» Short problem
Begin with the first line of the listing and quote every line through the one containing "return (FC[0] +"; give only those lines.

» Listing
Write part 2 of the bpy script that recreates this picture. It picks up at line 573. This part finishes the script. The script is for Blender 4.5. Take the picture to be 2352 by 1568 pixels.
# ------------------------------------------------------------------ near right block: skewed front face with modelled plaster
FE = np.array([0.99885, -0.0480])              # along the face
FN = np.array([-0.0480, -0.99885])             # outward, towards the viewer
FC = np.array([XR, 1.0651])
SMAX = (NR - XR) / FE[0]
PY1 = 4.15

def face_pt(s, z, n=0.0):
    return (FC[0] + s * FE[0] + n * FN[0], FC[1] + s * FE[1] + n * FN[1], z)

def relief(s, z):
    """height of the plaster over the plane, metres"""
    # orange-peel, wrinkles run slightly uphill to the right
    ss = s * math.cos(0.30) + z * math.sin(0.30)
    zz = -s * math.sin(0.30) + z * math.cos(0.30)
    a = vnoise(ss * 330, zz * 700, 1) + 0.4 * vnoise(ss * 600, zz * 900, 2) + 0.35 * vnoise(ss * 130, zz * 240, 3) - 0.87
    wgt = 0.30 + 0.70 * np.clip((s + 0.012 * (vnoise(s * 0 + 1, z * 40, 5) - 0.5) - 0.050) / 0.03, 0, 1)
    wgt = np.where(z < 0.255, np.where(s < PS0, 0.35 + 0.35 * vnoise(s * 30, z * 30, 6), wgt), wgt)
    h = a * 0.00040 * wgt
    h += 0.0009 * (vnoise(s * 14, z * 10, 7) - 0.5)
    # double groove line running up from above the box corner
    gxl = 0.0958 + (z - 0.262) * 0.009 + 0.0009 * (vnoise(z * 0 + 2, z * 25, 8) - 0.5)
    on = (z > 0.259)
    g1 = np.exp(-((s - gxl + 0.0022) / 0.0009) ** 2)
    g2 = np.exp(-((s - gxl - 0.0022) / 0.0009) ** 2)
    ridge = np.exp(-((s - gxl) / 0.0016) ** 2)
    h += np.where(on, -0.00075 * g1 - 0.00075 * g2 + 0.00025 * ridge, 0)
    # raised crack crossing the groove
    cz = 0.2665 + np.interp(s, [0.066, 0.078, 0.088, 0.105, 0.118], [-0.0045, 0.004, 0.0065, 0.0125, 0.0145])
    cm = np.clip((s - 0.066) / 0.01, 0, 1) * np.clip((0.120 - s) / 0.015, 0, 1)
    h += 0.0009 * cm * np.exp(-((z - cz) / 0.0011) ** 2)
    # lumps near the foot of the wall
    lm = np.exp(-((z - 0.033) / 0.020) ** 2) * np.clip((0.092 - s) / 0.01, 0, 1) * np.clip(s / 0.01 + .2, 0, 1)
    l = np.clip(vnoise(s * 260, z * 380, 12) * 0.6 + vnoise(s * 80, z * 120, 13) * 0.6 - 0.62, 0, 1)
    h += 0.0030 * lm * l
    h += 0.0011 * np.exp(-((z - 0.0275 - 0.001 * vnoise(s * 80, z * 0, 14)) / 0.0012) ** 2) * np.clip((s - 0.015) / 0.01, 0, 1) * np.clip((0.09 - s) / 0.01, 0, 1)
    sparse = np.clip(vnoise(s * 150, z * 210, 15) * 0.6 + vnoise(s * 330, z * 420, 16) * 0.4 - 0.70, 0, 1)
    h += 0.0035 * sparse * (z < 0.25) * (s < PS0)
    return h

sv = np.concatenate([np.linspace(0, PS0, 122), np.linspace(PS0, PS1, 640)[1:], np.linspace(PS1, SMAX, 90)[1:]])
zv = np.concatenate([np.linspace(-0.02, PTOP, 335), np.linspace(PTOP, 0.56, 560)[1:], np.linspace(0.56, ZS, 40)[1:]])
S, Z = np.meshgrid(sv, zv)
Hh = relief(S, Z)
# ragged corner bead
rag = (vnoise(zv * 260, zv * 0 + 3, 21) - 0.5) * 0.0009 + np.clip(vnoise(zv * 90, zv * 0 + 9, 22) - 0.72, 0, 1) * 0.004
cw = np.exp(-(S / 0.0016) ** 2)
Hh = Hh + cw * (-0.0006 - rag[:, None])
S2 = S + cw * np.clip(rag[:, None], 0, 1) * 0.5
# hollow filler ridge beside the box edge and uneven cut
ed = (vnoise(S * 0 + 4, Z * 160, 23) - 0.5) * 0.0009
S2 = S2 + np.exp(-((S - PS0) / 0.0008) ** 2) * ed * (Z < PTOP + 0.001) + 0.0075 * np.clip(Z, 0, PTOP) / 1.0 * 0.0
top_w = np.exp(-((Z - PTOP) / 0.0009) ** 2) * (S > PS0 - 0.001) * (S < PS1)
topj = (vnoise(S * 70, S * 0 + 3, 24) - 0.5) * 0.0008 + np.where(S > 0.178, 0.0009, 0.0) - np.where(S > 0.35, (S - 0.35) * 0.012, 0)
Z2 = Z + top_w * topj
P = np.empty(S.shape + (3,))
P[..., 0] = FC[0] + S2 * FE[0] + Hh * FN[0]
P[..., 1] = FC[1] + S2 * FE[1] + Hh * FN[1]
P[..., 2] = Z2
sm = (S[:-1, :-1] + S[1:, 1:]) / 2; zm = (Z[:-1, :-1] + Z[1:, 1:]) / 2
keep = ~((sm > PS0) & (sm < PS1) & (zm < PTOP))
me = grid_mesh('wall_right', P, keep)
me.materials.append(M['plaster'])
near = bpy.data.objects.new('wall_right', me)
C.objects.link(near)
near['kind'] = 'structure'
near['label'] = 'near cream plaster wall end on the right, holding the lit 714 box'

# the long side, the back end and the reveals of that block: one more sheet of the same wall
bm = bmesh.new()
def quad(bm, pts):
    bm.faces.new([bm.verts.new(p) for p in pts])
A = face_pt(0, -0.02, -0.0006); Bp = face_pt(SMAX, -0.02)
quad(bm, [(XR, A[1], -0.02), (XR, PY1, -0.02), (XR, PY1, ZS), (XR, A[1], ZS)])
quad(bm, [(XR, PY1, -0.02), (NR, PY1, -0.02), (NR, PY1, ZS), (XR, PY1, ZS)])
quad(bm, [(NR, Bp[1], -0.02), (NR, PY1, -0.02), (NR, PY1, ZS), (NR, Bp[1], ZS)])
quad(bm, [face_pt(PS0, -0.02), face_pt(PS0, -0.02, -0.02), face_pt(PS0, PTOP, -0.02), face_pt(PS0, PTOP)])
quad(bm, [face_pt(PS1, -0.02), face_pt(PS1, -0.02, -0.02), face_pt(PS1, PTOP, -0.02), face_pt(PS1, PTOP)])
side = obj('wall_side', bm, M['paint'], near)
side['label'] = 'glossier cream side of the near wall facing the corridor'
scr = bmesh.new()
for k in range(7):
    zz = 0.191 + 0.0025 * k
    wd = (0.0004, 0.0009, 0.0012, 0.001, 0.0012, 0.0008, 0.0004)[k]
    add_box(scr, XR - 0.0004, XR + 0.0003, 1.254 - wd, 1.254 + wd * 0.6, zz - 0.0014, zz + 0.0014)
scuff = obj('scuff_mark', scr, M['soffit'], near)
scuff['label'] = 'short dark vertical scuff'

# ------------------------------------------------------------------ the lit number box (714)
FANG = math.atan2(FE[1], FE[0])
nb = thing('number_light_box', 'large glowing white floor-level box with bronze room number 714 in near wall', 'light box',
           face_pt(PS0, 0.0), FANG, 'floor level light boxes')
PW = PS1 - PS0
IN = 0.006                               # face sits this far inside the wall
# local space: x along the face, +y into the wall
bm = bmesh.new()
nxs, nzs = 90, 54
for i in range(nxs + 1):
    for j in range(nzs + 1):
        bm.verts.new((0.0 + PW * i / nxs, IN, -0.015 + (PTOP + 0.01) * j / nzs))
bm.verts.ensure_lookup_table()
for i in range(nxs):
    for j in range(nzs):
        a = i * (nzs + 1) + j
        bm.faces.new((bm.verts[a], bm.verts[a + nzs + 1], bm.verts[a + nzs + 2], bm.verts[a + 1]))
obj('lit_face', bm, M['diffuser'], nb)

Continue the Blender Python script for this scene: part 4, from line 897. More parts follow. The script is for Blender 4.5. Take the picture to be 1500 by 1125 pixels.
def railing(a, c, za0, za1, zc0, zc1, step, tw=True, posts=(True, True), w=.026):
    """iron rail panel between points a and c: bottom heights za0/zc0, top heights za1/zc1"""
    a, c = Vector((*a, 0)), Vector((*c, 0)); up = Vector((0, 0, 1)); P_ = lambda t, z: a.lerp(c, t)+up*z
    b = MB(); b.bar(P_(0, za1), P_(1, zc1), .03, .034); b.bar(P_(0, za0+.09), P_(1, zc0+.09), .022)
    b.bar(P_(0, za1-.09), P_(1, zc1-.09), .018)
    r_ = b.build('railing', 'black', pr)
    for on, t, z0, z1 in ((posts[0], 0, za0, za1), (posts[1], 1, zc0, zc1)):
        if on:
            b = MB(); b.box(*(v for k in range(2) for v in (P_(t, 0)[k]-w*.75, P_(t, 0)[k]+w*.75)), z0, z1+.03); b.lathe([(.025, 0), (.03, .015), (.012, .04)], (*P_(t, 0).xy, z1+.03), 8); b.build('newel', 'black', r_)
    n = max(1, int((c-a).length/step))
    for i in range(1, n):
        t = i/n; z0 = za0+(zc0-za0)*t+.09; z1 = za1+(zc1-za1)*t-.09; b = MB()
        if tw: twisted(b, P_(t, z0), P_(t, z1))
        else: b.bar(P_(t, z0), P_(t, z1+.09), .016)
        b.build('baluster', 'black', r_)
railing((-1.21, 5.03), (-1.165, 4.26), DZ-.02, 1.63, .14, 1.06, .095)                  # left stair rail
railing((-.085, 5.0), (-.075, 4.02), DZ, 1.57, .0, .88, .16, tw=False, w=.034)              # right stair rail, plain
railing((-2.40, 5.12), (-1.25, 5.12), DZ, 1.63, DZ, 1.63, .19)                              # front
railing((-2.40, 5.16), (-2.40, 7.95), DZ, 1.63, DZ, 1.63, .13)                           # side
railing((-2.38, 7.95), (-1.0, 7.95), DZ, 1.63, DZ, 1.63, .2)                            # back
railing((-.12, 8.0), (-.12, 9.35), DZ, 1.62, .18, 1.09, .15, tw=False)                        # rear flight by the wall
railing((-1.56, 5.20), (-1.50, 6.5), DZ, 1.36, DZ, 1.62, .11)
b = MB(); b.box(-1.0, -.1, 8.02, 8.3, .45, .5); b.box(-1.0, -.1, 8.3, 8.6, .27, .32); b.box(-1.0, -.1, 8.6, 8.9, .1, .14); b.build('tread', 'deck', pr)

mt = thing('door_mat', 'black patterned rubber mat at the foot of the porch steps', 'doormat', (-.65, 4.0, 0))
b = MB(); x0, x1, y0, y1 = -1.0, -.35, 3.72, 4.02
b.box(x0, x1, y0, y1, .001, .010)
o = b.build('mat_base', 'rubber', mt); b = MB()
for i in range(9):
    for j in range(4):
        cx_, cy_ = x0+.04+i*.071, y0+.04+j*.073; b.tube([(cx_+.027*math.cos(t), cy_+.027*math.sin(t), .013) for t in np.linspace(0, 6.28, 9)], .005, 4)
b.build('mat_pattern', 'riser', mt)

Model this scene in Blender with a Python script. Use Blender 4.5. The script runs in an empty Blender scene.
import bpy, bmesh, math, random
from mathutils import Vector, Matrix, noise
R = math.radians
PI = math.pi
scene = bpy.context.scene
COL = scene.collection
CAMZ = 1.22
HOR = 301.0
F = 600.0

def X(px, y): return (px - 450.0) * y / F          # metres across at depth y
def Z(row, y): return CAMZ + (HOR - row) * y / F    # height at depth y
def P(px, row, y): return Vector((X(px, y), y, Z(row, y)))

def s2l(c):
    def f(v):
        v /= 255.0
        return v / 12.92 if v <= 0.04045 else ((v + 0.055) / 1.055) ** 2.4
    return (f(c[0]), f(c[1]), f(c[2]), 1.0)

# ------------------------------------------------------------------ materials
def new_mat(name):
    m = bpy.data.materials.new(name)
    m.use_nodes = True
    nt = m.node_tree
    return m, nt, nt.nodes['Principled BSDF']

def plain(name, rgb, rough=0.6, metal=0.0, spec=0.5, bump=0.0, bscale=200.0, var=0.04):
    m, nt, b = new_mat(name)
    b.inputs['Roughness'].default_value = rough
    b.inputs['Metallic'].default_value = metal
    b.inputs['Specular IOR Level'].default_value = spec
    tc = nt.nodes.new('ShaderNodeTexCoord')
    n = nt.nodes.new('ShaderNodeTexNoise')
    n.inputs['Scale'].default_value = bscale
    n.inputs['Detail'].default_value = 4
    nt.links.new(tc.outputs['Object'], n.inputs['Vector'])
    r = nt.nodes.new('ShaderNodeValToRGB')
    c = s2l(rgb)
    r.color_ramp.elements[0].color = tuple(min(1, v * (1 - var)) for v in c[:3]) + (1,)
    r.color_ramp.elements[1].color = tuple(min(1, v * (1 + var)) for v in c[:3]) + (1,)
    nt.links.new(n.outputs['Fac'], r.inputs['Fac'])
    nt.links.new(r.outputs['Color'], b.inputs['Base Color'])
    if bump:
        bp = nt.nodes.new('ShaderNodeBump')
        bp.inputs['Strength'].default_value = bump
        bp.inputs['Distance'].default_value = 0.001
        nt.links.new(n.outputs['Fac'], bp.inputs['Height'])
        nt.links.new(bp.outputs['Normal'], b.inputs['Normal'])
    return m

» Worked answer
Write part 2 of the bpy script that recreates this picture. It picks up at line 573. This part finishes the script. The script is for Blender 4.5. Take the picture to be 2352 by 1568 pixels.
# ------------------------------------------------------------------ near right block: skewed front face with modelled plaster
FE = np.array([0.99885, -0.0480])              # along the face
FN = np.array([-0.0480, -0.99885])             # outward, towards the viewer
FC = np.array([XR, 1.0651])
SMAX = (NR - XR) / FE[0]
PY1 = 4.15

def face_pt(s, z, n=0.0):
    return (FC[0] + s * FE[0] + n * FN[0], FC[1] + s * FE[1] + n * FN[1], z)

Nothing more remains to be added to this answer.